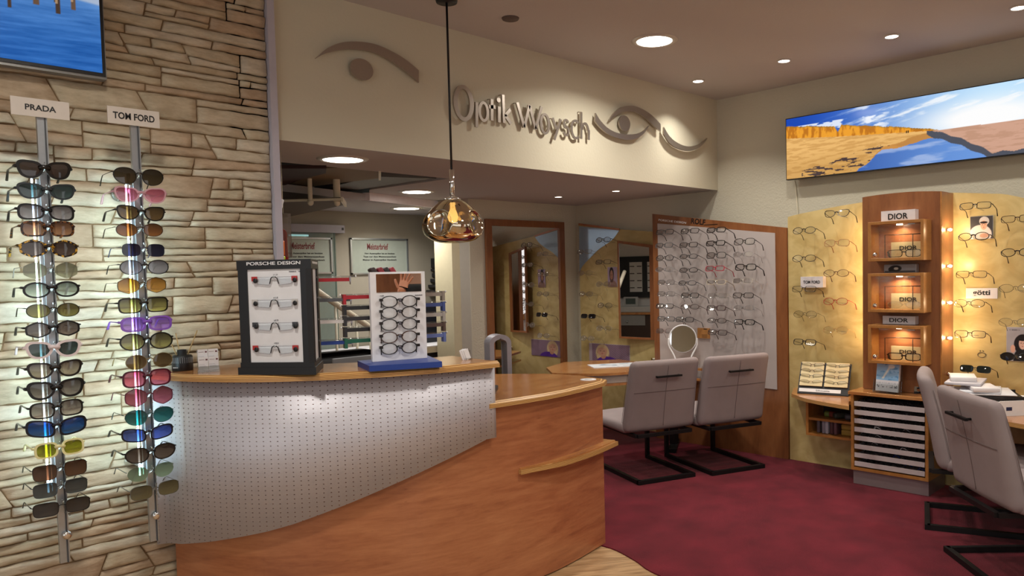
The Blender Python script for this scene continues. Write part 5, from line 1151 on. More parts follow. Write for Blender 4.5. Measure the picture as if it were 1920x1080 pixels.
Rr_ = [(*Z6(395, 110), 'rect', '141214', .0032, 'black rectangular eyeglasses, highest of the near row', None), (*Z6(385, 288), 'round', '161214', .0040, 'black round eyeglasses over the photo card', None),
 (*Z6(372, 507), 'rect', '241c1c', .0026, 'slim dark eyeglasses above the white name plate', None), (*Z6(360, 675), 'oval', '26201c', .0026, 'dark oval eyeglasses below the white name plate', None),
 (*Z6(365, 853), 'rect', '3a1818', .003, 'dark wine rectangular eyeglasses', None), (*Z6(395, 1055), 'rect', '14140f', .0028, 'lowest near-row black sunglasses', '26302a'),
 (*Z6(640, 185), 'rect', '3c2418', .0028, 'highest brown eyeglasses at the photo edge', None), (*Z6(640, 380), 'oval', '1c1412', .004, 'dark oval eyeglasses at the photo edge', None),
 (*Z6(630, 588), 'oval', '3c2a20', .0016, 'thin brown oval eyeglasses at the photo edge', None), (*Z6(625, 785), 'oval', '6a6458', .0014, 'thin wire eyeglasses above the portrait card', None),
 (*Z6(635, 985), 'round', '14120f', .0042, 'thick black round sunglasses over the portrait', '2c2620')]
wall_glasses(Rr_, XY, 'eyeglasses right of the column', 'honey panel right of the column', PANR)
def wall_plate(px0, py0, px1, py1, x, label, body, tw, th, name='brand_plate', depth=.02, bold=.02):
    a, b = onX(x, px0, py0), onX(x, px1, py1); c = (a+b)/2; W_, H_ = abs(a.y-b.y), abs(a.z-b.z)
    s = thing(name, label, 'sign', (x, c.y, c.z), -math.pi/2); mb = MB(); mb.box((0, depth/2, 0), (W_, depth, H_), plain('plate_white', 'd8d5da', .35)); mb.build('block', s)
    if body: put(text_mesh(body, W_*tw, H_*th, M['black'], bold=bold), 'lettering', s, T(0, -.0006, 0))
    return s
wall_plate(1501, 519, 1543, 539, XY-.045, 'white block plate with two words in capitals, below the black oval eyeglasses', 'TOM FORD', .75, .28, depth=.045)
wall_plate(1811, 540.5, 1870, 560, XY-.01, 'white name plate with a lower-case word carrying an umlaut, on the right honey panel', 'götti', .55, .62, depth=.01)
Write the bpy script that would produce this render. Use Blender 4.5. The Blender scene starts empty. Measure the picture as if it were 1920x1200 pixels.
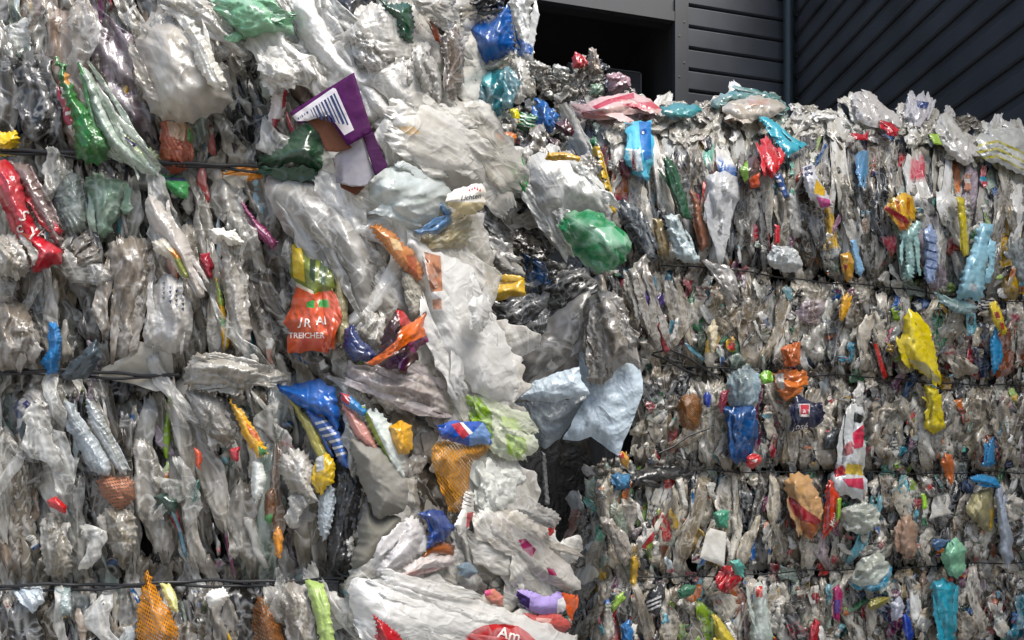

------------

▸ YOUR INSTRUCTIONS: Repeat all the data as it stands, dropping any images it holds.

▸ FINAL ANSWER:
The Blender Python script for this scene continues. Write part 5, from line 1151 on. More parts follow. Write for Blender 4.5. Measure the picture as if it were 1920x1080 pixels.
Rr_ = [(*Z6(395, 110), 'rect', '141214', .0032, 'black rectangular eyeglasses, highest of the near row', None), (*Z6(385, 288), 'round', '161214', .0040, 'black round eyeglasses over the photo card', None),
 (*Z6(372, 507), 'rect', '241c1c', .0026, 'slim dark eyeglasses above the white name plate', None), (*Z6(360, 675), 'oval', '26201c', .0026, 'dark oval eyeglasses below the white name plate', None),
 (*Z6(365, 853), 'rect', '3a1818', .003, 'dark wine rectangular eyeglasses', None), (*Z6(395, 1055), 'rect', '14140f', .0028, 'lowest near-row black sunglasses', '26302a'),
 (*Z6(640, 185), 'rect', '3c2418', .0028, 'highest brown eyeglasses at the photo edge', None), (*Z6(640, 380), 'oval', '1c1412', .004, 'dark oval eyeglasses at the photo edge', None),
 (*Z6(630, 588), 'oval', '3c2a20', .0016, 'thin brown oval eyeglasses at the photo edge', None), (*Z6(625, 785), 'oval', '6a6458', .0014, 'thin wire eyeglasses above the portrait card', None),
 (*Z6(635, 985), 'round', '14120f', .0042, 'thick black round sunglasses over the portrait', '2c2620')]
wall_glasses(Rr_, XY, 'eyeglasses right of the column', 'honey panel right of the column', PANR)
def wall_plate(px0, py0, px1, py1, x, label, body, tw, th, name='brand_plate', depth=.02, bold=.02):
    a, b = onX(x, px0, py0), onX(x, px1, py1); c = (a+b)/2; W_, H_ = abs(a.y-b.y), abs(a.z-b.z)
    s = thing(name, label, 'sign', (x, c.y, c.z), -math.pi/2); mb = MB(); mb.box((0, depth/2, 0), (W_, depth, H_), plain('plate_white', 'd8d5da', .35)); mb.build('block', s)
    if body: put(text_mesh(body, W_*tw, H_*th, M['black'], bold=bold), 'lettering', s, T(0, -.0006, 0))
    return s
wall_plate(1501, 519, 1543, 539, XY-.045, 'white block plate with two words in capitals, below the black oval eyeglasses', 'TOM FORD', .75, .28, depth=.045)
wall_plate(1811, 540.5, 1870, 560, XY-.01, 'white name plate with a lower-case word carrying an umlaut, on the right honey panel', 'götti', .55, .62, depth=.01)
Write the bpy script that would produce this render. Use Blender 4.5. The Blender scene starts empty. Measure the picture as if it were 1920x1200 pixels.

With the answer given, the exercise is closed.